[Image-SIG] Re: Help wanted: sensible way to scale 16-bit grayscale
image
Ray Pasco
pascor at hotpop.com
Thu Dec 16 19:27:22 CET 2004
I believe the response to Russell's question missed the point. I
believe he wants to change the
dynamic range of his images, not produce an image file of a smaller
size, which is the primary
goal of producing a paletted (indexed or gray "L"evel) image. He wants
to manipulate the mapping of values
of the image pixels to grayscale values, which is the "usual" purpose of
a LUT.
The LUT of an L image is not used for that purpose at all !
So, Russel, I think this is what you want to do:
1) Create a palette of 256 8-bit integer indices. This is not a LUT
used as a transform tool.
2) Lets say your image consists of unsigned 16-bit values. Decide the
ranges of values that will be mapped.
E.g., let the range 0-255 map to the new image pallette value of 0, the
original range of 256 .. 511 ==> 1, etc.
In other words, the original value range of [0..255, 256..511, ...]

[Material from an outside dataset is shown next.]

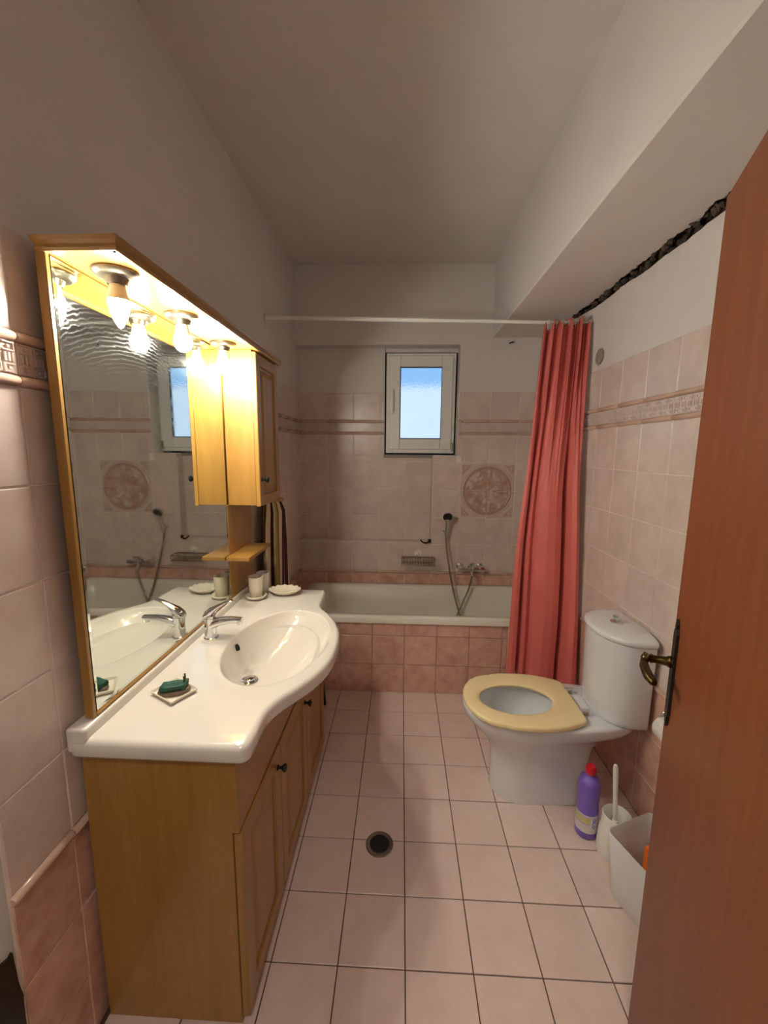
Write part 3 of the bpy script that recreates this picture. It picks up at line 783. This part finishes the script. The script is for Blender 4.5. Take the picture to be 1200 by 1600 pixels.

will transform to the gray level values
of [0, 1, ...]
This is the simplest way to map, which is strictly linear and does not
change the dynamic range, only the "resolution"
of the resultant image. You must create 256 non-overlapping ranges that
cover the original image's pixel range
of 0 to 65,535. It sounds like you will eventually "compand" or
nonlinearize your images for better visual
perception. Create any mapping you want, heuristically or not, whatever
"looks best" to you, in the end.
3) Create a brand new L type image. Install your new pallette into it.
Examine at each pixel of the original image
and map its 16-bit value to a (unique) pallette value. Write that
pallete value to the pixel value of the new image.
You are now done converting the old image to a new L image. Store,
display or even convert to a new image
type as desired.
Now you can see why the pallette table is refered to a a "LUT", though
it is used simply to define the new image,
not transform it. Your mapping algorithm for determination of the old
to new ranges could actually use a LUT
in the conventional sense.
Lets say you have an image that is 1000 X 1000 X 16-bits. This raw
image requires 2,000,000 bytes
to completely describe. Converting to a L image requires a 256 byte
pallette plus 1,000,000 bytes to describe.
It saves space at the cost of pixel value resolution, i.e., compression.